Almanac

- February 7, 2007

Wine Press: Courtship rituals have a special place at the table

by Mark Chamness

Pairing food and wine is like two people on a date — some pairs will be dynamite and others a disaster. Food and wine, like people, need good chemistry. The partners' personalities should complement one another.

Matchmaker, make me a match

Zinfandel is the bold but dumb jock, looking for a quick night on the town with hot barbecue ribs. They make a delicious but quickly forgotten affair. Attempting to match a mighty zinfandel with a delicate salad of spring greens with tarragon vinaigrette is a recipe for failure.

Cabernet sauvignon is the corporate executive type seeking a mate who shares similar intensity, affluence, and command for respect, making it an ideal candidate for beef tenderloin au poivre or grilled veal. Jesse Cool, owner of the Flea Street Cafe in Menlo Park, suggests pairing an Ahlgren cabernet sauvignon "Bates Ranch" with Coleman pasture-raised lamb.

Chianti (sangiovese) is a needy wine — often better with a mate than without. Exhibiting more body than pinot noir, it needs a partner who can handle its full figure. Pasta with red sauce or portobello mushrooms are classic pairings.

Intellectual but high-maintenance pinot noir matches poached salmon with dill. Her twin sister, red Burgundy, is the gold-digger seeking out roasted pheasant or duck confit. Richer versions may require a complex and demanding dish, such as lamb Wellington.

Syrah is not afraid to speak her mind — powerful and full-bodied, this outdoorsy type is often peppery, with blackberry fruit and gamey character. She'll meet her equal in mesquite-smoked ribs.

Chardonnay is Miss Congeniality. She needs an easy-going partner, otherwise she'll be overwhelmed. Hook her up with pan-roasted quail with apple reduction. A close runner-up in the Miss Congeniality category is rose — with her easy-going personality, she gets along with almost everyone. "Silver Mountain rose is one of my favorites," says Ms. Cool, a big fan of dry roses.

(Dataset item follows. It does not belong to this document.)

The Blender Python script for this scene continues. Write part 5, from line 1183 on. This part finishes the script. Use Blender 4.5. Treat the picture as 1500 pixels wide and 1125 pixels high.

Bold, brash, and exotic viognier has a thing for spicy Asian companions. (The most remarkable versions of this wine come from the French city of Condrieu.) John Sanders, the wine director of Marche in Menlo Park, suggests seared Nantucket scallops in carrot sauce and white truffle oil paired with Condrieu, from Philippe Faury. "The minerality of Condrieu is a perfect match for the scallops," he says.

Some resist courtship

Unfortunately, some California wines exhibit classic "Type A" desire for control that can spell doom for a relationship. They come on strong with high alcohol and excessive oak, overpowering potential partners.

These wines can be difficult to pair since they are often made to be consumed alone. I suggest they be appreciated as self-reliant and solitary individuals, unencumbered by suitors.

For a few contentious characters, pairing is no picnic. Mr. Sanders admits, "I find vegetables often difficult. For roasted artichokes I would suggest a Gruner Veltliner. It is also herbaceous in and of itself."

Although asparagus can frustrate experienced matchmakers, Ms. Cool doesn't balk. She recommends a Sauvignon Blanc with chilled Asparagus Mimosa.

Wine personals

It's only a matter of time before the back labels of bottles contain personal ads: "Nubile Napa Valley merlot seeks down-to-earth playmate for picnic rendezvous. Must be hearty, enjoy fine dining, and be tolerant of my fruit-forward personality and medium body. A well-seasoned and beefy physique is a plus. Insipid candidates need not apply."